One thing I have been wondering lately, kind of as a passing thing, is this: when did video games become as much an artistic experience as a gaming experience?  For example, the first thing I said to Brick when I picked up Street Fighter IV wasn’t OMG KEN or TOO MANY MOVEZ~!!, but that the game itself is absolutely gorgeous.  I plan on replaying Arkham Asylum again soon, both because of the game and the story it tells, and because the artwork is awesome.  When did this happen?  Was there some single event that triggered this?  And how cool is this, anyway?  The incredible coloring and attention to detail that modern games/systems are capable of even makes some of the older games more fun, for someone like me, anyway, because you develop a greater appreciation for what some of the older designers were able to accomplish back when.  Something like Super Mario Bros. takes on a whole new level of coolness when you’re thinking about the friggin artwork.

As I’ve said, this is Brick’s doing.  THANK YOU,

Moving on.

I have to clarify my rant about slasher movies from my last column, because I have to admit that I forgot about how many random things that the Friday series tried to do over time.  Telekinesis is for real.  But they’re ultimately just slasher movies WITH A TWIST~! and not a genuine, thoughtful attempt to make an iconic character something more worthwhile.  You can do it Hollywood (WHO GIVES A WHAT ABOUT A HOLLYWOOD DAMN).

I have to cut this column short, but hey—some content is better than no content, right?—so I’ll end it on a quick recommendation:  if you haven’t seen (heard) it, the Penny Arcade/PvP/Wil Wheaton D&D podcasts are awesome.  I haven’t been involved in any tabletop gaming for years (and when I was, it was only briefly), so suffice it to say, if you are in the closet like I am, it’s a fun way to live vicariously through the more famous geeks.

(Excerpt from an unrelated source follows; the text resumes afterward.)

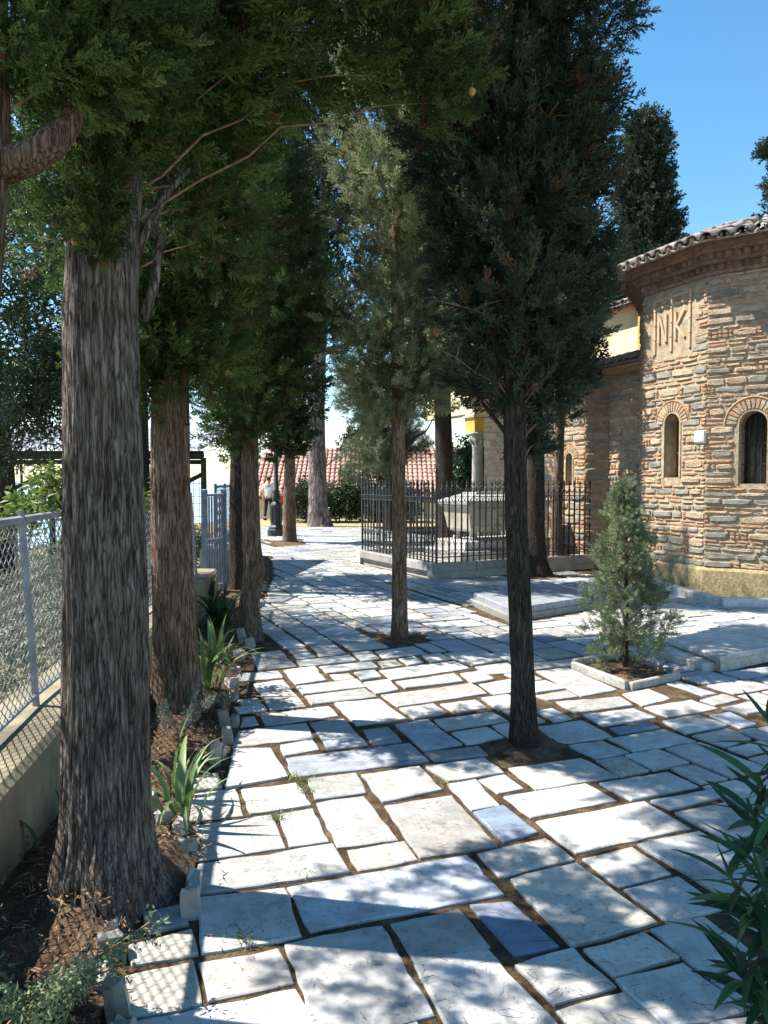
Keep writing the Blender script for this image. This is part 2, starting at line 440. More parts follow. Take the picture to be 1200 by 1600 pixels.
TR = """
310,1402,442,1387,468,1459,317,1485,W; 312,1350,518,1318,543,1360,315,1394,W; 205,1475,295,1453,306,1487,210,1504,C; 200,1525,298,1503,312,1565,203,1583,C
316,1503,432,1480,455,1532,330,1558,W; 205,1598,457,1545,490,1625,215,1690,W; 448,1473,595,1445,673,1580,500,1620,W; 453,1385,728,1335,783,1395,487,1452,V
615,1442,715,1420,760,1475,652,1500,W; 653,1506,760,1480,870,1600,717,1630,W; 738,1414,798,1408,868,1474,804,1489,B; 810,1507,895,1482,955,1537,867,1563,W
877,1578,972,1552,1030,1603,930,1640,W; 800,1373,900,1349,1022,1439,893,1473,C; 917,1482,1005,1459,1055,1494,962,1522,C; 968,1530,1067,1506,1160,1577,1045,1605,W
912,1340,987,1323,1045,1362,967,1382,W; 978,1388,1060,1369,1125,1417,1047,1439,W; 1023,1452,1100,1433,1177,1490,1107,1521,W; 1117,1530,1183,1513,1220,1553,1182,1578,W
1117,1597,1170,1589,1215,1620,1140,1640,W; 998,1318,1093,1299,1227,1377,1139,1402,W; 1055,1268,1150,1250,1225,1288,1137,1311,W; 838,1281,1007,1250,1077,1292,900,1330,W
749,1332,852,1309,893,1340,782,1367,C; 740,1268,787,1258,837,1298,787,1313,B; 700,1224,743,1217,780,1256,737,1263,W; 748,1217,788,1209,818,1230,777,1238,W
787,1243,915,1223,963,1249,830,1274,W; 795,1199,908,1183,967,1211,837,1232,W; 938,1223,1043,1205,1090,1227,987,1248,W; 1018,1250,1105,1234,1127,1244,1048,1262,W
1100,1227,1150,1217,1200,1238,1133,1249,C; 933,1188,973,1181,1013,1203,970,1212,C; 977,1180,1027,1170,1077,1190,1020,1202,W; 1050,1200,1083,1194,1135,1216,1095,1223,W
1040,1169,1093,1159,1197,1199,1143,1214,W; 889,1164,940,1156,983,1174,932,1184,W; 950,1153,1038,1138,1087,1157,990,1173,W; 840,1135,910,1125,958,1150,870,1163,W
953,1136,1018,1127,1033,1136,967,1146,B; 910,1116,990,1106,1026,1120,942,1133,W; 1034,1126,1090,1116,1137,1132,1070,1145,W; 1080,1148,1137,1137,1173,1153,1133,1166,W
1137,1168,1190,1156,1213,1167,1167,1179,W; 1107,1116,1140,1111,1183,1130,1157,1137,V; 1005,1104,1080,1092,1123,1106,1043,1119,W; 1093,1093,1130,1083,1157,1092,1117,1101,W
1127,1105,1177,1094,1207,1107,1167,1115,W; 837,1110,862,1105,895,1121,865,1127,W; 867,1096,970,1088,990,1101,900,1113,W; 972,1083,1013,1075,1048,1090,1003,1102,C
1170,1184,1200,1177,1225,1190,1197,1195,W; 365,1169,423,1168,450,1212,352,1229,W; 437,1163,488,1155,499,1170,445,1179,W; 446,1183,640,1160,670,1188,458,1212,V
372,1140,478,1128,490,1152,363,1166,W; 484,1128,537,1121,575,1162,513,1170,V; 567,1140,607,1135,628,1158,583,1163,V; 617,1132,668,1123,722,1162,662,1172,V
663,1175,747,1165,763,1178,680,1188,V; 666,1197,757,1183,787,1206,702,1219,W; 565,1210,655,1197,690,1232,598,1251,W; 602,1258,705,1242,775,1319,657,1338,W
482,1215,555,1207,572,1237,493,1247,W; 377,1232,462,1222,485,1256,392,1269,W; 300,1240,367,1232,379,1272,265,1285,C; 305,1213,340,1208,347,1229,298,1234,C
268,1294,423,1272,444,1322,285,1345,W; 437,1272,488,1263,512,1312,453,1320,G; 495,1253,568,1242,620,1310,527,1322,W; 545,1327,630,1313,650,1340,562,1357,C
405,1115,515,1102,530,1117,415,1132,W; 395,1067,442,1060,478,1102,422,1108,W; 378,1120,398,1117,405,1130,375,1134,W; 522,1098,592,1092,635,1122,557,1132,W
475,1087,570,1075,590,1088,487,1100,W; 462,1072,558,1060,573,1073,473,1084,W; 443,1047,492,1040,510,1062,462,1069,W; 498,1041,580,1033,592,1042,510,1051,W
515,1053,545,1050,555,1058,525,1062,C; 553,1050,585,1046,597,1057,565,1062,W; 568,1066,607,1061,623,1077,587,1083,G; 592,1047,710,1032,735,1043,610,1062,W
618,1065,710,1052,725,1064,632,1075,W; 595,1085,737,1067,762,1083,620,1103,W; 623,1106,677,1098,697,1113,647,1122,W; 687,1099,743,1092,762,1105,710,1113,W
677,1123,770,1111,794,1125,697,1140,W; 705,1144,762,1135,788,1151,730,1162,W; 768,1132,800,1127,828,1143,797,1153,W; 752,1090,793,1084,833,1100,778,1109,W
393,1022,438,1015,463,1040,403,1046,W; 372,1052,435,1047,443,1058,370,1064,W; 448,1012,475,1010,482,1017,457,1021,C; 458,1023,483,1019,495,1026,465,1030,W
484,1008,520,1003,542,1020,500,1025,W; 462,1032,547,1023,558,1032,470,1041,W; 550,1019,580,1016,593,1028,565,1032,G; 585,1017,647,1008,668,1020,598,1028,W
589,1033,618,1030,630,1038,598,1043,C; 622,1029,647,1025,663,1034,637,1039,W; 658,1024,687,1020,705,1029,673,1034,W; 693,1021,757,1015,785,1031,737,1039,W
742,1041,793,1034,810,1049,760,1053,W; 718,1052,750,1047,772,1060,737,1067,W; 748,1068,797,1060,817,1077,772,1084,W; 837,1048,885,1042,965,1076,908,1087,W
836,1086,887,1077,905,1087,855,1093,W
"""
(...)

What are people saying about "Office Hours: 1/2"?

DrDetroit
Re: Office Hours: 1/2

Forgot to link the series I mentioned at the end; you can find it at http://www.wizards.com/DnD/Article.aspx?x=dnd/4arch/pod

They're on their third series right now, and it's incredibly entertaining, all things considered.
Sasha Kenzan
Re: Office Hours: 1/2

I blame Okami.  That game was nothing more than a giant artgasm.
Axel Night
Re: Office Hours: 1/2

I love the D&D Podcasts.  Been on and off them since Episode #1.  They began as a means of promoting 4th edition before it had come out to build up interest in the product, though Wizards of the Coast very quickly regretted the decision because they somehow weren't expecting the result to be adult content.  They obviously never read the comics in question, just their marketing numbers.  But demand was high and people were loving it, so after a bit of fuss with the PA guys they bit their tongue and let the show continue with a few "you can't talk about killing babies" warnings and the like.  The result gives you a pretty good idea how a "real" D&D game ends up playing out.
DrDetroit
Re: Office Hours: 1/2

I listened to them on my flights to and from San Francisco in August, and have been trying to play catch-up since (even though there are SPOILERZ out already).  I didn't know that Wizards weren't aware of the PA guys beyond their financial numbers, that's pretty surprising, all things considered.
Axel Night
Re: Office Hours: 1/2

They didn't come right out and say they didn't know, but I suspect things.  One of the first few episodes had to be pulled and edited for more than one comment made during it, and neither the PA boys nor Wizards seemed at all pleased with their arrangement at that stage of the game.  It also spawned the exasperated sounding "this is by adults, for adults" warning at the beginning of the podcast.